Son choix semble déjà fait ; au cours de son mandat à la présidence du FMI, elle n'a jamais marqué son désaccord lorsque Mario Draghi a mené sa politique de relance in extrémis. Aussi, les experts de la BCE estiment que Lagarde va vouloir assurer la continuité avec son prédécesseur. Mais cette attitude semble paradoxale lorsque l'on se penche sur l'institution qui est connue pour ses programmes d'ajustements structurels à l'origine dans certains pays d'Afrique et d'Amérique latine de privilégier les intérêts des pays riches plutôt que de l'économie locale, notamment en obligeant les États (après leur avoir faits des prêts considérables) à mener des politiques de rigueur et à ne pas refuser certaines réformes amenant à la libéralisation du pays. Le mandat de Lagarde semble nous montrer qu'elle était plus encline à refuser cette situation. Mais même si elle souhaitait vouloir mener une politique monétaire aussi ambitieuse que Draghi, il est difficile d'envisager qu'elle puisse y arriver aussi bien que lui. Encore une fois, le contexte dans les années 2010 avait permis à l'italien d'avoir recours légitimement à des outils monétaires encore innovants (particulièrement le 'quantitative easing' ou 'prêteur en dernier ressort'). A cette période, Draghi, grâce à sa connaissance très fine des rouages économiques, avait su convaincre son entourage que c'était la moins pire des solutions. Et le temps lui a donné (à moitié) raison.

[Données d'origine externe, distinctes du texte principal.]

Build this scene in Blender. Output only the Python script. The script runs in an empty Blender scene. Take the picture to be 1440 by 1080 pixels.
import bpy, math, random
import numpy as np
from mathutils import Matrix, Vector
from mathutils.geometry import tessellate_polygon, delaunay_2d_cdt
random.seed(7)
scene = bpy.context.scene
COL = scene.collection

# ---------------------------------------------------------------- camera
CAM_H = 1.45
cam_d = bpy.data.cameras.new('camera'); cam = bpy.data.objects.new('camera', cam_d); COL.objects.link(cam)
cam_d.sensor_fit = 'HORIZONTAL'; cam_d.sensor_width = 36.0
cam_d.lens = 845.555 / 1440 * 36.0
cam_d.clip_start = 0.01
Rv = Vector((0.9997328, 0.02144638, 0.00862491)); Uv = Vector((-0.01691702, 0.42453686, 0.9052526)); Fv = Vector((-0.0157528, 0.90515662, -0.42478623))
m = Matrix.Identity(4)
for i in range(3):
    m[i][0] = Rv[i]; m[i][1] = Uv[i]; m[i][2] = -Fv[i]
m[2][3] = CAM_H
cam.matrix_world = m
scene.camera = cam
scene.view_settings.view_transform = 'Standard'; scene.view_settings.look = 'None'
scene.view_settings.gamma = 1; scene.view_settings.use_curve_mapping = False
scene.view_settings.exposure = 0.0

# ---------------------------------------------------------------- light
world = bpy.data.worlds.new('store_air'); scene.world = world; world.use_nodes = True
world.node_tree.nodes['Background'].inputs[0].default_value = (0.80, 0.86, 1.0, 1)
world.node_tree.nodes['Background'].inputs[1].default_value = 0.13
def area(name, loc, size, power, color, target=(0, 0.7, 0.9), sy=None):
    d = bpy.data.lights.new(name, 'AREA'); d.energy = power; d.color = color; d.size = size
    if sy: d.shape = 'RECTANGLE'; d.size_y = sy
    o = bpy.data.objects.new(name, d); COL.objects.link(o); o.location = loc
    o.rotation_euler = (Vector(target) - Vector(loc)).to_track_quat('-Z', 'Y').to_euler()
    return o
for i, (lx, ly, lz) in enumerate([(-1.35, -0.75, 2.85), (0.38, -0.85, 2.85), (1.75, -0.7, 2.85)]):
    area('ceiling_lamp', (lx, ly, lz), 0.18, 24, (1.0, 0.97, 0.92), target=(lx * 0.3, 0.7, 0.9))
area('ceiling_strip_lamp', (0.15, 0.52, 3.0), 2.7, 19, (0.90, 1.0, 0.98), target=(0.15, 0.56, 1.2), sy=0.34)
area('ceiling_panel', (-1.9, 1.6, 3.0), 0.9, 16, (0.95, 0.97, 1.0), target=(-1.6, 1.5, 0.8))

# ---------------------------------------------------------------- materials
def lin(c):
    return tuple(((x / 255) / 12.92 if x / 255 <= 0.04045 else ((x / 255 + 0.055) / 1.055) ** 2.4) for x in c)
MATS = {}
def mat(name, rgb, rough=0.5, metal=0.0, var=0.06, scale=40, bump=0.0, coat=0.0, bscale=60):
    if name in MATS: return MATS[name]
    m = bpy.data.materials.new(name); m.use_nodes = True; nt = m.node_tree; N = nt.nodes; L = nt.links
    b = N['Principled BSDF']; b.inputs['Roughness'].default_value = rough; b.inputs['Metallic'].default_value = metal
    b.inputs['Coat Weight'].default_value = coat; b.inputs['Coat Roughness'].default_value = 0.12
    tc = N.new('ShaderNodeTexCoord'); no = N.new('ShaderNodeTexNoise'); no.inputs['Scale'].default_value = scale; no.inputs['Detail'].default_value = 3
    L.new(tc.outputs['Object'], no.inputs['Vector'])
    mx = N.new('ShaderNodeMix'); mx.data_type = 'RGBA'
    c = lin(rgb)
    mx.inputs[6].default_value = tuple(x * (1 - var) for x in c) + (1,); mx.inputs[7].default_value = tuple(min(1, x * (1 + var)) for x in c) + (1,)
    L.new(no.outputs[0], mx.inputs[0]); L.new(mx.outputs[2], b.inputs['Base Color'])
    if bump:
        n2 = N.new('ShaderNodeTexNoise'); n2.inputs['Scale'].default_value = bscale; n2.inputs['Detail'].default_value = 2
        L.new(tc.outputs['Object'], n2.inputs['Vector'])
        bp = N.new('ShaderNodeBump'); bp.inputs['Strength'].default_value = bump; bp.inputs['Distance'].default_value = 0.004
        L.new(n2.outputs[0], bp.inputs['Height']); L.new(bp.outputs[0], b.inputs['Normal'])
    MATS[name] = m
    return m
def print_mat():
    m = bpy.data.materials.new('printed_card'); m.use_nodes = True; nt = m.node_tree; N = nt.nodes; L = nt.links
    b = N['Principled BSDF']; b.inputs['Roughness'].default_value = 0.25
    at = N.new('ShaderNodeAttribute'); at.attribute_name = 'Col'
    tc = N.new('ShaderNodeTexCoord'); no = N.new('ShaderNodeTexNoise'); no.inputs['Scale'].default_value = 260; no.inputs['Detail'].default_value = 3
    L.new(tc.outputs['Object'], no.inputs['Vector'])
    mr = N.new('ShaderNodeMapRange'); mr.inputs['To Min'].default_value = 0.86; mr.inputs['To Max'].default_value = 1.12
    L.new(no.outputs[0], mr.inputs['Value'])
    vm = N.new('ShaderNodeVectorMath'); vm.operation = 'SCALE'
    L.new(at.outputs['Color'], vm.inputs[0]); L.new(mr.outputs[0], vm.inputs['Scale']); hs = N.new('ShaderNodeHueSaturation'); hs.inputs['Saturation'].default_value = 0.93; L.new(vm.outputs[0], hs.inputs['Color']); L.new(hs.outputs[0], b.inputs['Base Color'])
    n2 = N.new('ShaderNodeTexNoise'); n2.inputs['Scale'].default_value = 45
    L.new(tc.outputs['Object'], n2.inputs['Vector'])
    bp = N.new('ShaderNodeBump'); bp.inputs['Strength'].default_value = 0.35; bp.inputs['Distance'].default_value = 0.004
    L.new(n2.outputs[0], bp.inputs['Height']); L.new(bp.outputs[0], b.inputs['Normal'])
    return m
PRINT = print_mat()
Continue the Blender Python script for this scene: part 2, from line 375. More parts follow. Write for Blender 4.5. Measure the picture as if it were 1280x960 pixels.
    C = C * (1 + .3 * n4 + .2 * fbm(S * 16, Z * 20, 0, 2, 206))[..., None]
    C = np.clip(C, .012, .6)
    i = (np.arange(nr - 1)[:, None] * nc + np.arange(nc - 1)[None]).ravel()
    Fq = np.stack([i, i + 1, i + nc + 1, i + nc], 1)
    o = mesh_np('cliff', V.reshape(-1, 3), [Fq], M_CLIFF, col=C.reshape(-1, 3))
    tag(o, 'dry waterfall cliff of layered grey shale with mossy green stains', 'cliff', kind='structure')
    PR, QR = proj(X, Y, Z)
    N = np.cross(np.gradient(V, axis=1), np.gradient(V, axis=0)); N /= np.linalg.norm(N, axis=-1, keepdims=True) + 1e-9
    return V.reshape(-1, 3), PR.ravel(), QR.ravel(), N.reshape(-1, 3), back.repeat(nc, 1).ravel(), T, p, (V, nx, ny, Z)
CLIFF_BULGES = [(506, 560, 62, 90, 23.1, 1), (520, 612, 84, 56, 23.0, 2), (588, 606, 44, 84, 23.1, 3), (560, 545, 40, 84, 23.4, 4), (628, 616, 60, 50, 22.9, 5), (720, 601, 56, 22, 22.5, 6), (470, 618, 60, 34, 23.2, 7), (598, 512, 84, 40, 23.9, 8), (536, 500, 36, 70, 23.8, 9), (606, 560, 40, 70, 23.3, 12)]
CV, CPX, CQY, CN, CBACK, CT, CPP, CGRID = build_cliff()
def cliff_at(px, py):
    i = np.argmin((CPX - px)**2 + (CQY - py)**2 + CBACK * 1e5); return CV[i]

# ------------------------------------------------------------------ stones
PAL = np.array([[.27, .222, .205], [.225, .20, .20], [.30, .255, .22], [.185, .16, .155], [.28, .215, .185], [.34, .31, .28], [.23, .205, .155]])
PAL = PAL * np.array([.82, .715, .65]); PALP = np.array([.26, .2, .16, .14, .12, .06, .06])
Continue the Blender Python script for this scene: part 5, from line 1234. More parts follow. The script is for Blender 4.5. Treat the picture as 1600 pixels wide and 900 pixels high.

Mais maintenant que la crise est passée et que le cycle de la croissance reprend, Lagarde ne pourra probablement pas pouvoir faire usage des outils monétaires atypiques. Seuls sa détermination, sa ténacité et son sens de la diplomatie lui permettrait de se faire entendre au sein des différents conseils et comités. Encore faut-il que détermination, elle en ait.